►

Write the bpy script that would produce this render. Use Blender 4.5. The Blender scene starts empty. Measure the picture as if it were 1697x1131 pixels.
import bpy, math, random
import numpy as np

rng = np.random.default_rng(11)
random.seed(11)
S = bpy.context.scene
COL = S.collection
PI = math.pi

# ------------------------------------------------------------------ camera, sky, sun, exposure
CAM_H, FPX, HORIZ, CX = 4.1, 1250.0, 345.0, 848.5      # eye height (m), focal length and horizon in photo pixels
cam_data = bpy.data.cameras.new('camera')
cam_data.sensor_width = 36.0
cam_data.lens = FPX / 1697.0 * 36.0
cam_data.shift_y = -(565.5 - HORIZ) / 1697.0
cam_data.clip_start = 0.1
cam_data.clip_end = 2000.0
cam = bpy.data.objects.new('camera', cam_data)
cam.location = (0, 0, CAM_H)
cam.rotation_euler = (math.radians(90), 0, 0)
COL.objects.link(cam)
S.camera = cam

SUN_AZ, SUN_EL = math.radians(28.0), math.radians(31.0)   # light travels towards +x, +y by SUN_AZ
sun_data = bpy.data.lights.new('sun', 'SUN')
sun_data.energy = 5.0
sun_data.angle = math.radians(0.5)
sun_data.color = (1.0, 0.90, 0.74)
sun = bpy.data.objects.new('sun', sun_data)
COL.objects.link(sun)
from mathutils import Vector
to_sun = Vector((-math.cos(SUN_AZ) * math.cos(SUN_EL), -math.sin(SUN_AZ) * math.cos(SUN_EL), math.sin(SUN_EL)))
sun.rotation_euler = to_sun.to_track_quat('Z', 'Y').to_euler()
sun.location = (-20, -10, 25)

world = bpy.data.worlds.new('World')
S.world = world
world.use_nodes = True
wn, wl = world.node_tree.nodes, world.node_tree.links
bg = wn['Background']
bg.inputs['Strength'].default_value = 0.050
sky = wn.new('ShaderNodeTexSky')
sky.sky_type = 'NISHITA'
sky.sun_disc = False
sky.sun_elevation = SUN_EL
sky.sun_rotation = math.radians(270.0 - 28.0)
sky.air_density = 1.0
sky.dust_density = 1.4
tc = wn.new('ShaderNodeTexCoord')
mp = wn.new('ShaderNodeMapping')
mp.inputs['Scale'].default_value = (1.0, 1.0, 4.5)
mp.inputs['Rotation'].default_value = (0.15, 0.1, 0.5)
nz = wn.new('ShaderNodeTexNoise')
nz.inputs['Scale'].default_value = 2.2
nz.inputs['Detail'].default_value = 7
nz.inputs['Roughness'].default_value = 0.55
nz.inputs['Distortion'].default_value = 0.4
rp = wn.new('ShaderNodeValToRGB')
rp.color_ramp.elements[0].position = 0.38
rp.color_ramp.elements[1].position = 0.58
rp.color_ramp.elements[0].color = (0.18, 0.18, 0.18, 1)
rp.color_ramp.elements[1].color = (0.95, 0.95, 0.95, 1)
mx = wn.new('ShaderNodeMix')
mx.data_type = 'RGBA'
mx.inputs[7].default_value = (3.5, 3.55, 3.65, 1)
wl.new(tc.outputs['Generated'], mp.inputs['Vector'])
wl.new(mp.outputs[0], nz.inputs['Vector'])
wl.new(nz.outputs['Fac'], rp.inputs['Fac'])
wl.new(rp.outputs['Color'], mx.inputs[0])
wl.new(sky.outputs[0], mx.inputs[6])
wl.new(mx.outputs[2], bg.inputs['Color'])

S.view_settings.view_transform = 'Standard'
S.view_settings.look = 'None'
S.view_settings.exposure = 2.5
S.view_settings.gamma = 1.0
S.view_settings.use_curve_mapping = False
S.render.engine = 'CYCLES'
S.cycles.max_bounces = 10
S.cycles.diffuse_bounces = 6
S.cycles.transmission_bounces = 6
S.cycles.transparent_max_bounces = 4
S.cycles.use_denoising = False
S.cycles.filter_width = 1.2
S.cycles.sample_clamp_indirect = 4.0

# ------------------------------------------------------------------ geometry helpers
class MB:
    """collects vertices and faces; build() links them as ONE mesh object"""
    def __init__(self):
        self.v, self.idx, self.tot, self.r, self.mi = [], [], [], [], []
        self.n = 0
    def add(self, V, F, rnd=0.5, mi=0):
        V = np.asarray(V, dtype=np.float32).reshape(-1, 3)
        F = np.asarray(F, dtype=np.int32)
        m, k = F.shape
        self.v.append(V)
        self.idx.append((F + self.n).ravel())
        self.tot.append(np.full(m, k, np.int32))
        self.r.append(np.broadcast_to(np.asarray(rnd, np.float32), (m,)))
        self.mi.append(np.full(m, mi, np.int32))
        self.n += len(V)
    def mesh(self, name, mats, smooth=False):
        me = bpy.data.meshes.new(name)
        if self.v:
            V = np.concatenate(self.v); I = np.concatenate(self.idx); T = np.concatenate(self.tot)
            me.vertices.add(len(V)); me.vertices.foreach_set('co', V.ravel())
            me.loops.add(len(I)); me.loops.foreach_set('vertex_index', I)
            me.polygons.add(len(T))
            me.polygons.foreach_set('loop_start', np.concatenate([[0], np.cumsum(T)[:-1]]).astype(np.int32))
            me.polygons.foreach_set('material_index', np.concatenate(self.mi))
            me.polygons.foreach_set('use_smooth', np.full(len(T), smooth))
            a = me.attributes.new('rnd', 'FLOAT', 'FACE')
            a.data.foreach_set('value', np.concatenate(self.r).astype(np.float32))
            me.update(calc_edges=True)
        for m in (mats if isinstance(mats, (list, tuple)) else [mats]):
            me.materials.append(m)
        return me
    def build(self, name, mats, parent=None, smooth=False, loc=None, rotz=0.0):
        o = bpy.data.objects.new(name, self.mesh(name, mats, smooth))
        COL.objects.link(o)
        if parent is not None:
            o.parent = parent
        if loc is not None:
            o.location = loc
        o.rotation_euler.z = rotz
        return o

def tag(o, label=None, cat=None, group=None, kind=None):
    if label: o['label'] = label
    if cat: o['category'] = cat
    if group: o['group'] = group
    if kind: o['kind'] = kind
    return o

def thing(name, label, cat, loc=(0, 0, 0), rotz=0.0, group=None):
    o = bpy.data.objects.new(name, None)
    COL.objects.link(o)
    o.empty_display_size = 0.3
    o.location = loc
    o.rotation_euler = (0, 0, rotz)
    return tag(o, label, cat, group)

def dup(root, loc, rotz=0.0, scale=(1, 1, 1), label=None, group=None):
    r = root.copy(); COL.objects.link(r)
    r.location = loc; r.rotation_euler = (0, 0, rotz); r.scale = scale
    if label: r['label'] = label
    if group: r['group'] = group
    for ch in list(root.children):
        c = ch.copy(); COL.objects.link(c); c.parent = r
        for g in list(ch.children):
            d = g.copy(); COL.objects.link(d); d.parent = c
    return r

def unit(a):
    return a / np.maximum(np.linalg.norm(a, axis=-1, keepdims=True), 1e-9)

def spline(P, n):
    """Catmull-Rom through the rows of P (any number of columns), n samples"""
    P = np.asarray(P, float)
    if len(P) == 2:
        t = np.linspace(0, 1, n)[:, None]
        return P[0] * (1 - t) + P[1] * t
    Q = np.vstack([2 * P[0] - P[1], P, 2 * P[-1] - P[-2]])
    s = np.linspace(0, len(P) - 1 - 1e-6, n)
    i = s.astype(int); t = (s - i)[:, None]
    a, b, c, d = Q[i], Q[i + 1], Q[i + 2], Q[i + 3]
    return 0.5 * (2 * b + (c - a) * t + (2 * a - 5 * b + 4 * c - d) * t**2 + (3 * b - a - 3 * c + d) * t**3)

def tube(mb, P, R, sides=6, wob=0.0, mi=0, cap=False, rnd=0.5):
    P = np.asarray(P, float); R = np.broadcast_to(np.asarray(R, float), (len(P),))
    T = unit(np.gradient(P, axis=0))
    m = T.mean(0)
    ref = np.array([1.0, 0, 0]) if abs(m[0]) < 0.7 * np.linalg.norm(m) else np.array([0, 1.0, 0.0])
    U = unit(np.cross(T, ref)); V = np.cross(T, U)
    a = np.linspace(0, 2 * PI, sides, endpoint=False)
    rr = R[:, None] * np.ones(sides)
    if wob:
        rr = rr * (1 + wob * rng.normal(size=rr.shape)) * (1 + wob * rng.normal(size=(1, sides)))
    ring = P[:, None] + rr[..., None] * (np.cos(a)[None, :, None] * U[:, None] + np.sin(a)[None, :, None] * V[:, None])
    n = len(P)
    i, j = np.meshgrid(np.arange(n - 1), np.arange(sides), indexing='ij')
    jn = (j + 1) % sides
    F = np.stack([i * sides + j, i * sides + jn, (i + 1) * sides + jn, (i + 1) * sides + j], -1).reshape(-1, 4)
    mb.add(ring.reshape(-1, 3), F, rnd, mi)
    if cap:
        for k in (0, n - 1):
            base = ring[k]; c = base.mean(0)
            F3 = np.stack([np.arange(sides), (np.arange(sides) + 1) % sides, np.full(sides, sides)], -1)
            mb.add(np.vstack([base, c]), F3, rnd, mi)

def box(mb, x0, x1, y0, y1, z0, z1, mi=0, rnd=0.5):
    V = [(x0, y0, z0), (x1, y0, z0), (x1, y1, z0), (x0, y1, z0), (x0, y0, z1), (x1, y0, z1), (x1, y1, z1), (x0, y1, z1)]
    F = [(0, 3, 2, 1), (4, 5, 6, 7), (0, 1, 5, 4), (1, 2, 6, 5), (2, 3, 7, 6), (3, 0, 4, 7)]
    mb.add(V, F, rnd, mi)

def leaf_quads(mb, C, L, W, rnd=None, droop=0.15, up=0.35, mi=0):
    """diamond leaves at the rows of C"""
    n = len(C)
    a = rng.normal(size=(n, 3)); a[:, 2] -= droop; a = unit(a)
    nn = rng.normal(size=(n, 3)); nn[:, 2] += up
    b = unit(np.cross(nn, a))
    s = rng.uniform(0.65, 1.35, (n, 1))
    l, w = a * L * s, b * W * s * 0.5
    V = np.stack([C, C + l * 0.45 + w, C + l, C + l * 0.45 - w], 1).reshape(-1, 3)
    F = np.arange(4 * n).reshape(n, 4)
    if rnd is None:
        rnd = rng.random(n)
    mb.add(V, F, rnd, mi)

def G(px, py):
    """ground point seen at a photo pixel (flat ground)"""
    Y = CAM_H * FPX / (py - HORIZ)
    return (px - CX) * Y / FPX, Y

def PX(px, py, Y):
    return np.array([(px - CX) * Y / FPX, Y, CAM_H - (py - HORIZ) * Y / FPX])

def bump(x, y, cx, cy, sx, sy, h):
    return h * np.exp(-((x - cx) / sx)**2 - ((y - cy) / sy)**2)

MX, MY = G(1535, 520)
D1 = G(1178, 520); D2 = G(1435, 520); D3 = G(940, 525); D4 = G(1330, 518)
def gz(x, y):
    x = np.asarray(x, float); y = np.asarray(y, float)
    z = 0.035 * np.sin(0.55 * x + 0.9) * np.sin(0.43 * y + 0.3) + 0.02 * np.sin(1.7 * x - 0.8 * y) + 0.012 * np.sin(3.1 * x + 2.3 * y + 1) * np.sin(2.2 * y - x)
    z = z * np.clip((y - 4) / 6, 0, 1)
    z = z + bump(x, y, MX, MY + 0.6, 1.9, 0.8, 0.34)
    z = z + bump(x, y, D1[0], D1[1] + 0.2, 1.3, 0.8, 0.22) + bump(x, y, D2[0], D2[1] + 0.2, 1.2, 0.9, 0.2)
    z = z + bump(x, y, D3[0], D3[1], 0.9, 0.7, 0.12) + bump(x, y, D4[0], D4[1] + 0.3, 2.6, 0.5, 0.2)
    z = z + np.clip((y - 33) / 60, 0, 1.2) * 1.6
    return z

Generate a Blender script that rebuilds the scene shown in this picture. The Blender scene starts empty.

◄

### EXERCISE AIM
Quote in full each line from the top of the records above through the line with "import numpy as np"; stop after that line.

### RESULT OF THIS TASK
Write the bpy script that would produce this render. Use Blender 4.5. The Blender scene starts empty. Measure the picture as if it were 1697x1131 pixels.
import bpy, math, random
import numpy as np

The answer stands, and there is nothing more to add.